##### Input for this task #####

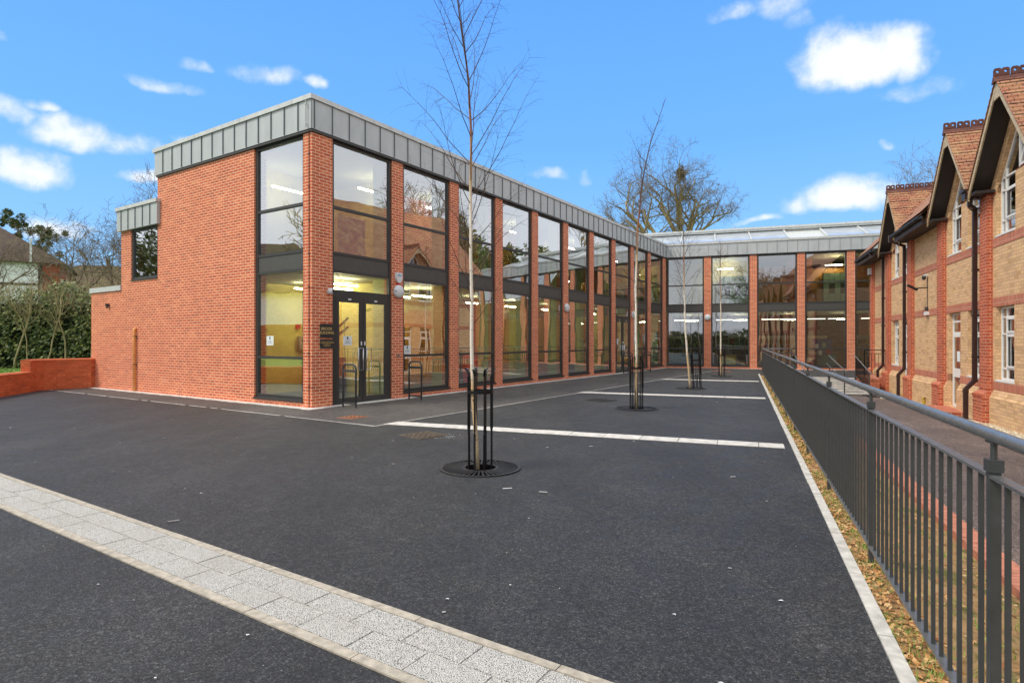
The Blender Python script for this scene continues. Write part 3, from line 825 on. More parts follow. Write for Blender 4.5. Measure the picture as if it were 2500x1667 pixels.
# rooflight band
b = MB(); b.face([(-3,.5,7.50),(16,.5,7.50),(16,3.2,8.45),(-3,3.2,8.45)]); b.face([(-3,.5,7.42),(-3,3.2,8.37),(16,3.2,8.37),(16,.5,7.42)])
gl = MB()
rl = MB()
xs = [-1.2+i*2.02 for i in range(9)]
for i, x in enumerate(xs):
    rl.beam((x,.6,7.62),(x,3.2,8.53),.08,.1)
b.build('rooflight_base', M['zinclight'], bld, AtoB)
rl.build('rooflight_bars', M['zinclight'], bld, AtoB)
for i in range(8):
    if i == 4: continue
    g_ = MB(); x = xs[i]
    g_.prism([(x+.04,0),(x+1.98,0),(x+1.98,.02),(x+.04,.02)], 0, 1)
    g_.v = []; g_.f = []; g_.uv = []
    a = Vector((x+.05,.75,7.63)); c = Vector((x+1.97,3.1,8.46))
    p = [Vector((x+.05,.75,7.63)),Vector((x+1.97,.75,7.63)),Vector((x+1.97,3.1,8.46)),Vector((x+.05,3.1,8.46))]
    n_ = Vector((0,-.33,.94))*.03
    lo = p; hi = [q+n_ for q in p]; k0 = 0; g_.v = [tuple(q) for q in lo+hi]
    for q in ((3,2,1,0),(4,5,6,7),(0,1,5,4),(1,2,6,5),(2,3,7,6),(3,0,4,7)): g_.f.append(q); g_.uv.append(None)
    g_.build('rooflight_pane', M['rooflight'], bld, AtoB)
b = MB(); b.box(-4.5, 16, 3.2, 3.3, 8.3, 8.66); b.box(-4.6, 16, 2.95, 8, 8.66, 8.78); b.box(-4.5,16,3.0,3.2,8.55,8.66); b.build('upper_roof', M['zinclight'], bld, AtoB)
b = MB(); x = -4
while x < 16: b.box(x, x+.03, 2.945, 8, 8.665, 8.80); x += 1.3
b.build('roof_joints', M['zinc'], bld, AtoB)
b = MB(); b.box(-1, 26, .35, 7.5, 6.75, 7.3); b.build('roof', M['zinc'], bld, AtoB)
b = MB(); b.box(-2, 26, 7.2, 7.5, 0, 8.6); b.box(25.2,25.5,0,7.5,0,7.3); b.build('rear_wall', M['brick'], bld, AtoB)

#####
##### Input for this task #####

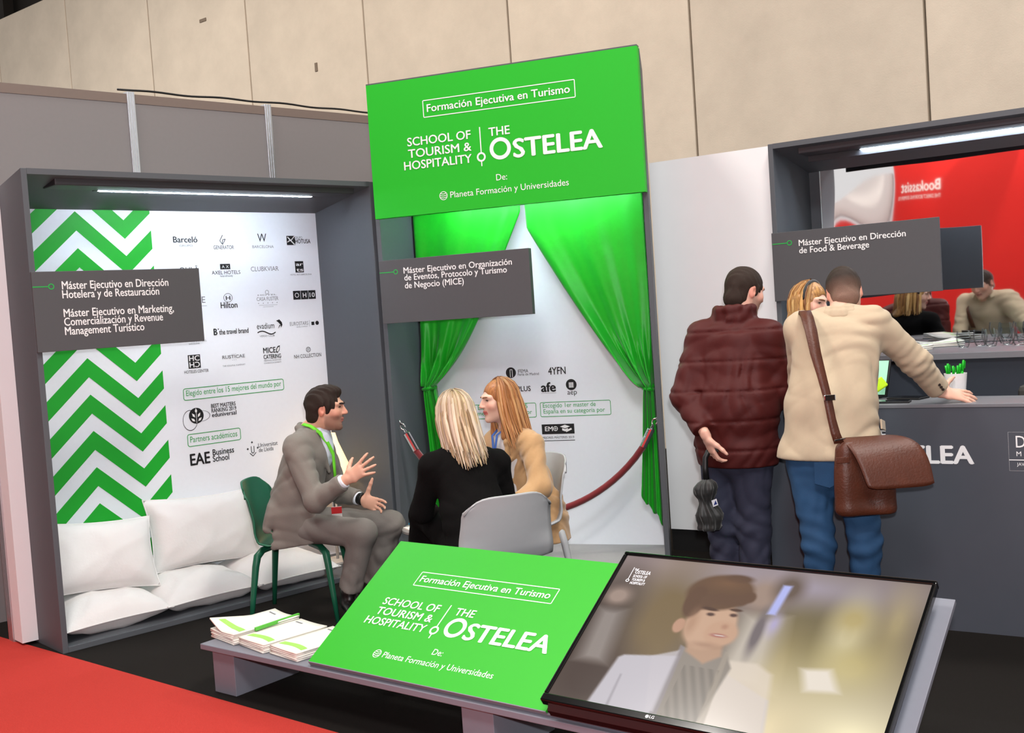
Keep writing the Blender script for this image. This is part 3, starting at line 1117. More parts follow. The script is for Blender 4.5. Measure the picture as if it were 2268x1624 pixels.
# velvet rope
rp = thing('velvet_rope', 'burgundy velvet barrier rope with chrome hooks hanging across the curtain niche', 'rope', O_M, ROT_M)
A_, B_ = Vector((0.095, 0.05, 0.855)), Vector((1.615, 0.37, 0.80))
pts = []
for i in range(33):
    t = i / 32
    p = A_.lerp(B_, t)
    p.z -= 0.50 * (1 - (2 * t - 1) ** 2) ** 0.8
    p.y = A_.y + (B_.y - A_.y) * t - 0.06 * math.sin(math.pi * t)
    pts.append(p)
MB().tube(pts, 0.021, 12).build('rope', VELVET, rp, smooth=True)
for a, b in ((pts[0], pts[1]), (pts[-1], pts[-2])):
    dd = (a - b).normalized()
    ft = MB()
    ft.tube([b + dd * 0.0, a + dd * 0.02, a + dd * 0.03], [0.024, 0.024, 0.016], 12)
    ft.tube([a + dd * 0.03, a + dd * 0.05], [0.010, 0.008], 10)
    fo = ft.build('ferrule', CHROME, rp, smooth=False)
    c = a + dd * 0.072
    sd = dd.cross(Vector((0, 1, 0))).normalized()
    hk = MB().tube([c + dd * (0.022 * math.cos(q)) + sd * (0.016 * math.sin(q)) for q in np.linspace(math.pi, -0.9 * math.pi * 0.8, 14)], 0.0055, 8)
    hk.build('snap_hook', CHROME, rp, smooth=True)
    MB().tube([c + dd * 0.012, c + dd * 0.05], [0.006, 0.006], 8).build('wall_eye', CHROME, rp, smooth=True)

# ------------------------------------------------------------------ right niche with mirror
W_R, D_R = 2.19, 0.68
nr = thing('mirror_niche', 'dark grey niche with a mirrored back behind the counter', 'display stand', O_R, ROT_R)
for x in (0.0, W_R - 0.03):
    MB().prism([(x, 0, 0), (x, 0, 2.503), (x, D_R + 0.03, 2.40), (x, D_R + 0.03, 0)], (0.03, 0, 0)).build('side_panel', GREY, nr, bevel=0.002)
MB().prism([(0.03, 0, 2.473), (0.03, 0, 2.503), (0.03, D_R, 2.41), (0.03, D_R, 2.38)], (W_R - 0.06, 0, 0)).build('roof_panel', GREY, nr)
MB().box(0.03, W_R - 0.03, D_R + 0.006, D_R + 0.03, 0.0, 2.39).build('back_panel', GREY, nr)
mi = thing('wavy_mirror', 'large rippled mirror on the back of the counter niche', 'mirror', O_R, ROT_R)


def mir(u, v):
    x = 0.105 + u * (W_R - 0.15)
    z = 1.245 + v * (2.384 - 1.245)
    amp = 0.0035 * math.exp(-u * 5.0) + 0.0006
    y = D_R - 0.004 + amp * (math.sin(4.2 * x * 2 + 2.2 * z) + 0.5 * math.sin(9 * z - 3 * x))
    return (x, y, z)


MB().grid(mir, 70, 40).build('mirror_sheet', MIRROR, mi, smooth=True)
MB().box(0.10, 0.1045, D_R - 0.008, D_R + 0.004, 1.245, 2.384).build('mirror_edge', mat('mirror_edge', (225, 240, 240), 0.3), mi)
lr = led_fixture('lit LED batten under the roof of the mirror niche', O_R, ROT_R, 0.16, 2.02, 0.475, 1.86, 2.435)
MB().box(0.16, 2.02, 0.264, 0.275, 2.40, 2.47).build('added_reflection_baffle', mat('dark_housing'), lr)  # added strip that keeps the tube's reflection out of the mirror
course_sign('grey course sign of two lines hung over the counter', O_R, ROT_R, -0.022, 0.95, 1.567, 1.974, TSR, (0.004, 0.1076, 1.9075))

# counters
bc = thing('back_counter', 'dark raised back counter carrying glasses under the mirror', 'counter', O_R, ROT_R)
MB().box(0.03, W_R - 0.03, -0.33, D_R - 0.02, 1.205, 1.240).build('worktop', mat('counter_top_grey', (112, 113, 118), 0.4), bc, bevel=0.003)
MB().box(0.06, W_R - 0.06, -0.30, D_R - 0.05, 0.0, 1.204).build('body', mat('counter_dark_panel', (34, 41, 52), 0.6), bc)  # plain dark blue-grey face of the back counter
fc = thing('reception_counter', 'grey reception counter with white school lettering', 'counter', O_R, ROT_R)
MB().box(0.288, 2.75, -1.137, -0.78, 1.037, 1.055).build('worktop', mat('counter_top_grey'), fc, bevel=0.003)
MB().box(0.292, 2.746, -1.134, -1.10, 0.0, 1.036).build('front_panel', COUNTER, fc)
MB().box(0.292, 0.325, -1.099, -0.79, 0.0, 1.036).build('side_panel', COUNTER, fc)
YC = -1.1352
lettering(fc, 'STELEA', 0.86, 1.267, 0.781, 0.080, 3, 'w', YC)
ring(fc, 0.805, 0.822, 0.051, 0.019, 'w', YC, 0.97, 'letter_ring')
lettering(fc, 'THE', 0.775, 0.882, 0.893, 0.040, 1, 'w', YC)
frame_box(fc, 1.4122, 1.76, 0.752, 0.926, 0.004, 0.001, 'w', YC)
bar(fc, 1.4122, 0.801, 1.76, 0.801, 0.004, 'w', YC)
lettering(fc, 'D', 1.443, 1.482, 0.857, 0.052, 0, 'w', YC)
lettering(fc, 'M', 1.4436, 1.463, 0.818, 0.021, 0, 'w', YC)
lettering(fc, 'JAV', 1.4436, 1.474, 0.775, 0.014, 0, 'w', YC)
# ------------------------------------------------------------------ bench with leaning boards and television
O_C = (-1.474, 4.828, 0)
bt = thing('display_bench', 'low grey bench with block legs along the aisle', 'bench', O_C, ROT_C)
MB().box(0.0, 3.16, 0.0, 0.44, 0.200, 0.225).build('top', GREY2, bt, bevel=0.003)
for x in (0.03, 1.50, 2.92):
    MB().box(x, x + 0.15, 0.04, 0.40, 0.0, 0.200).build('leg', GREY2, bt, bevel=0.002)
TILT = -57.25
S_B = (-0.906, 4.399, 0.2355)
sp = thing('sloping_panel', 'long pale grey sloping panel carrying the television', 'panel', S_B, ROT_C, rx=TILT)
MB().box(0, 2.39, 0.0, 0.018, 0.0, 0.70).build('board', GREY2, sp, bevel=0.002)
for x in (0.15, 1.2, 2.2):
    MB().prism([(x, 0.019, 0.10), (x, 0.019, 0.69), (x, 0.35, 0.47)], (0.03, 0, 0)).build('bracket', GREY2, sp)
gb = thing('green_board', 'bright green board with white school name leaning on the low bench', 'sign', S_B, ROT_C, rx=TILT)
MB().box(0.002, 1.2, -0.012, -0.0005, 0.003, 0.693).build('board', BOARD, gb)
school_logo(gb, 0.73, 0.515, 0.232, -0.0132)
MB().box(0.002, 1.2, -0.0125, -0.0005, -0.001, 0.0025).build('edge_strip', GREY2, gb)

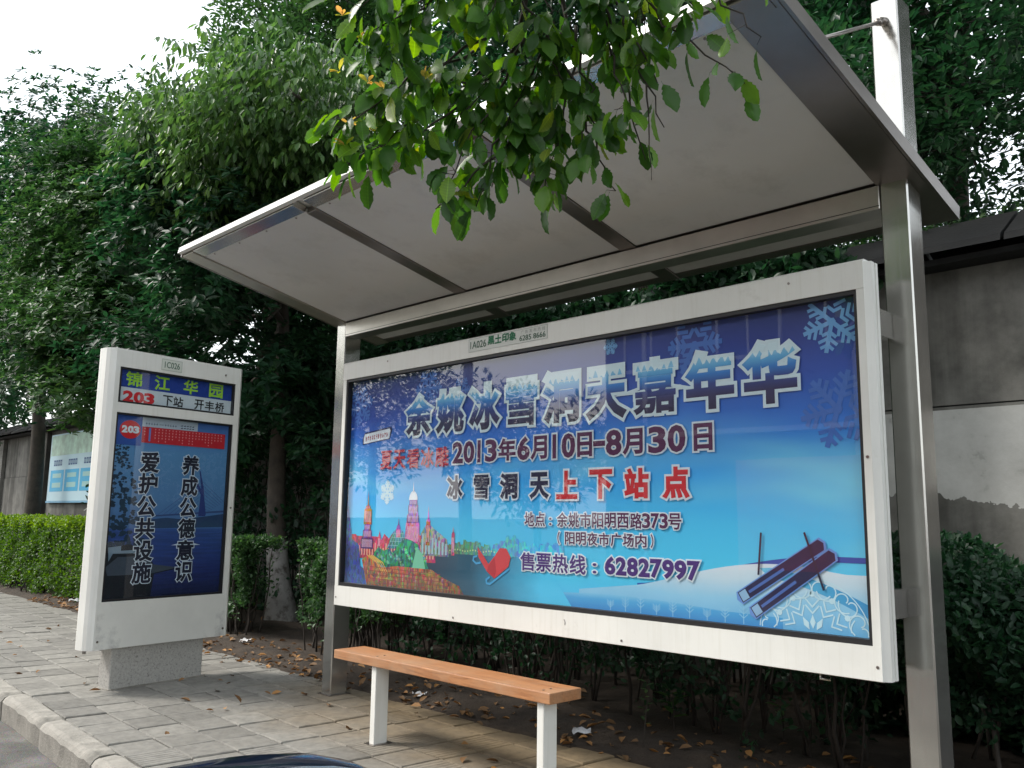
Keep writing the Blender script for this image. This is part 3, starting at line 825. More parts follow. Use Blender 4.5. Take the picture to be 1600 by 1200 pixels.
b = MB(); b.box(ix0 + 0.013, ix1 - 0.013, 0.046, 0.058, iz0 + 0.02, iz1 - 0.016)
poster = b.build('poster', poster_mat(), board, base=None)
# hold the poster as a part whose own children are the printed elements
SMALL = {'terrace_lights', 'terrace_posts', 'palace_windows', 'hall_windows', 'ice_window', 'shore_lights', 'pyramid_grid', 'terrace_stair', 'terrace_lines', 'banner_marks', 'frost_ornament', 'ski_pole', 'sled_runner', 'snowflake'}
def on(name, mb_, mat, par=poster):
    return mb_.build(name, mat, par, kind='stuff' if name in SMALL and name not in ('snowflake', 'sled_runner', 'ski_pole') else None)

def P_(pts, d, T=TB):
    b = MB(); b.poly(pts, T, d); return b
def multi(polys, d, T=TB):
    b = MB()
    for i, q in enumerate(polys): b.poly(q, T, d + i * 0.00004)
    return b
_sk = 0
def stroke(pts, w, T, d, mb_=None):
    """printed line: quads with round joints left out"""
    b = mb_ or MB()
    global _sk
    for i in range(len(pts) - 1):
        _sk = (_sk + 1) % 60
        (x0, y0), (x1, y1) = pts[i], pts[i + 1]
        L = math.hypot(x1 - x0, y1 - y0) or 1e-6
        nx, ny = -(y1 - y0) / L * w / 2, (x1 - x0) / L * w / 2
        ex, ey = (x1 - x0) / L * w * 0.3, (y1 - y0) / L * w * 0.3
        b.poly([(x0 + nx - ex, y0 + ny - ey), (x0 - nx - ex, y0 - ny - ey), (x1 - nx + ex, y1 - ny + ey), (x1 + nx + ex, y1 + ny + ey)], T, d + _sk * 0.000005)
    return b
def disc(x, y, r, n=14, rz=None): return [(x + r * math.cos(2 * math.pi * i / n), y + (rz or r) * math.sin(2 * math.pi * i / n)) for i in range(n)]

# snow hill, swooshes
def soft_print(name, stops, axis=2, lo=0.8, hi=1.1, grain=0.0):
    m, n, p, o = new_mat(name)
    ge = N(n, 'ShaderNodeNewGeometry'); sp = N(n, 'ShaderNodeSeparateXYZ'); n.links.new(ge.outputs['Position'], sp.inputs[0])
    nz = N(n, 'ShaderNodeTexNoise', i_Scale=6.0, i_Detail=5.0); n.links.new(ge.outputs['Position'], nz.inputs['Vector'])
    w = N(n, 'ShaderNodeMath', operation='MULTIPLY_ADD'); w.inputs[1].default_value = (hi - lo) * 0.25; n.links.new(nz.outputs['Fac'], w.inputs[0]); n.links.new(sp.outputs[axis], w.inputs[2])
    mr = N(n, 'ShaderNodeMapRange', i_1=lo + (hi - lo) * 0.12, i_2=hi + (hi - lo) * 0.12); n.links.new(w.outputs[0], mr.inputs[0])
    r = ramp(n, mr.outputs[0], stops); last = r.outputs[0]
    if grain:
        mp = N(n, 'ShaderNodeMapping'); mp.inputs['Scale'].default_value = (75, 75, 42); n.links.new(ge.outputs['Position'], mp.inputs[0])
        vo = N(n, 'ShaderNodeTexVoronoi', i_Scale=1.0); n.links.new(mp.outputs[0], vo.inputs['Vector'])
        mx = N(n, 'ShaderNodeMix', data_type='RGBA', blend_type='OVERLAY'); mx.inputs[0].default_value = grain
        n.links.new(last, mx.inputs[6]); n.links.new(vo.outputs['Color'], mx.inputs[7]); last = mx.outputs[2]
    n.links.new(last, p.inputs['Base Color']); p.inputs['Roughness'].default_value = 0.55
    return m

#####
##### Input for this task #####

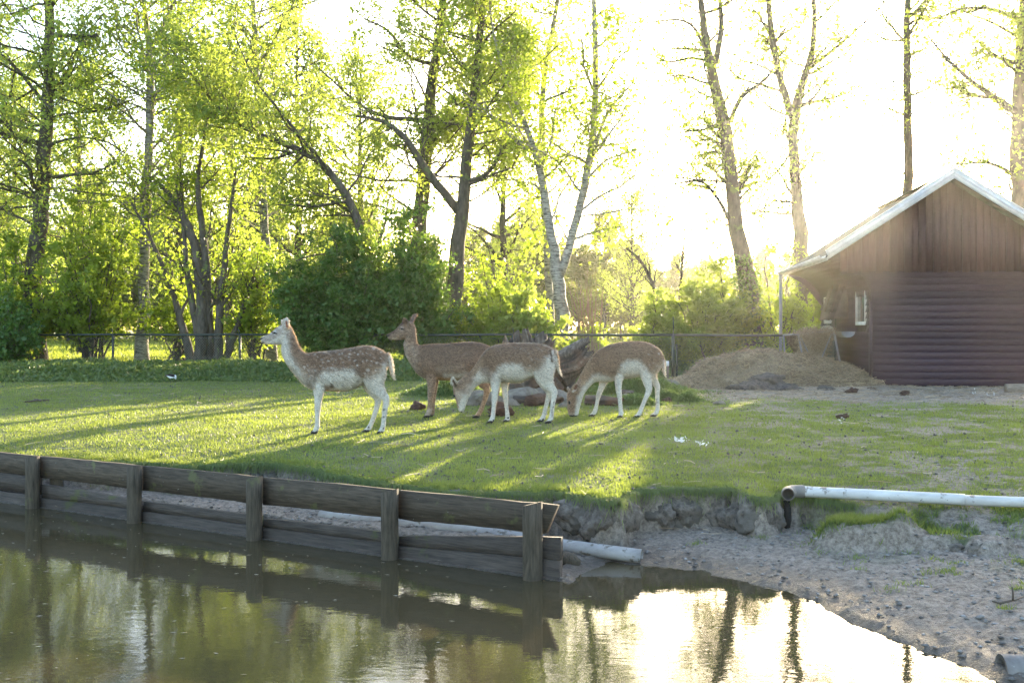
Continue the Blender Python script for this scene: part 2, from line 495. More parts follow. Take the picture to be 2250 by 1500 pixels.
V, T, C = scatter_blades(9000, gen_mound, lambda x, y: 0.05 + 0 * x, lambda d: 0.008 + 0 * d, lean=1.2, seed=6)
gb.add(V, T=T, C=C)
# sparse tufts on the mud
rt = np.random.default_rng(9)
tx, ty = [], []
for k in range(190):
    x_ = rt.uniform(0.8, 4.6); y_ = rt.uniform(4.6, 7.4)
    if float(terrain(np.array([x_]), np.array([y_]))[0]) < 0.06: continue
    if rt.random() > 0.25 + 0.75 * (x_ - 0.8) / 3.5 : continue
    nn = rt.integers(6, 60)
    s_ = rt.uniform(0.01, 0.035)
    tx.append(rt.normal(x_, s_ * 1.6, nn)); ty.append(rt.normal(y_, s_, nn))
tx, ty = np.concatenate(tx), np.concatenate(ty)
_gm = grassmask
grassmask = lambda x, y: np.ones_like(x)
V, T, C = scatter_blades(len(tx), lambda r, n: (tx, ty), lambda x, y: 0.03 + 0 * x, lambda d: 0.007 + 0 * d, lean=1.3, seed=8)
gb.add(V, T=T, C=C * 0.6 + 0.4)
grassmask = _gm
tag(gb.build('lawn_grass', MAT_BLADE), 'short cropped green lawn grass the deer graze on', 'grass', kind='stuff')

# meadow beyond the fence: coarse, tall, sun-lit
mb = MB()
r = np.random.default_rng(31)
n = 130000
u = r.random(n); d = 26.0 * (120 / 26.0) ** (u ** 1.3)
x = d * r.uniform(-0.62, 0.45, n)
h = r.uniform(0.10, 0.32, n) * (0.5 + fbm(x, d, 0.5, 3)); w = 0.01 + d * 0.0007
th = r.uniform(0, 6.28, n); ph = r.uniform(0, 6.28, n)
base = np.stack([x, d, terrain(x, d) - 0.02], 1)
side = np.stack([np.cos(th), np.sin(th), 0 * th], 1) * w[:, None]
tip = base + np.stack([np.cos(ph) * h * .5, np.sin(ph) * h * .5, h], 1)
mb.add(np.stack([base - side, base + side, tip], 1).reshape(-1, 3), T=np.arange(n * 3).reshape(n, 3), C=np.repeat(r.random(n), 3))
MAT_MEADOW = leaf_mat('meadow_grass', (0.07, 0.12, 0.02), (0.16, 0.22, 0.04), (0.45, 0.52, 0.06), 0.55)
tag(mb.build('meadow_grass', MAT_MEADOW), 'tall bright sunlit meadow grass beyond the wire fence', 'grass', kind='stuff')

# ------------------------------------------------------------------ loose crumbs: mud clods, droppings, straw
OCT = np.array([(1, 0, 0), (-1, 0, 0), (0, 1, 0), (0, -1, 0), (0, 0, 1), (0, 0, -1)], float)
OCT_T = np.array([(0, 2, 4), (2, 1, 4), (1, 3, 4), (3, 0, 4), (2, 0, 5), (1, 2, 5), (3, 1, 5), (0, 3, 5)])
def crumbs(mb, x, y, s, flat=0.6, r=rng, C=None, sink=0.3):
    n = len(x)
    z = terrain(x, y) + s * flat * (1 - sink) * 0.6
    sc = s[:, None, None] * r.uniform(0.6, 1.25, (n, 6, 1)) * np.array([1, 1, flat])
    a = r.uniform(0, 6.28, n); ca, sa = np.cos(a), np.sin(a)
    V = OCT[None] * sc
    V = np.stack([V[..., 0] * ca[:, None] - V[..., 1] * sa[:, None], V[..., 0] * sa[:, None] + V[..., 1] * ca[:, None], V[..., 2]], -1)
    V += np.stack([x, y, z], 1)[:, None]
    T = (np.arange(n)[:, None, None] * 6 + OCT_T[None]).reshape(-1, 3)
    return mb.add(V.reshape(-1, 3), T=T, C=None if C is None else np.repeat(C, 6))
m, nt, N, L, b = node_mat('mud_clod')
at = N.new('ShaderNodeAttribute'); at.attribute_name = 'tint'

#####

Exercise requirements: Copy each line above containing the string "scene".

Reply:
The Blender Python script for this scene continues. Write part 3, from line 825 on. More parts follow. Write for Blender 4.5. Measure the picture as if it were 2500x1667 pixels.
Continue the Blender Python script for this scene: part 2, from line 495. More parts follow. Take the picture to be 2250 by 1500 pixels.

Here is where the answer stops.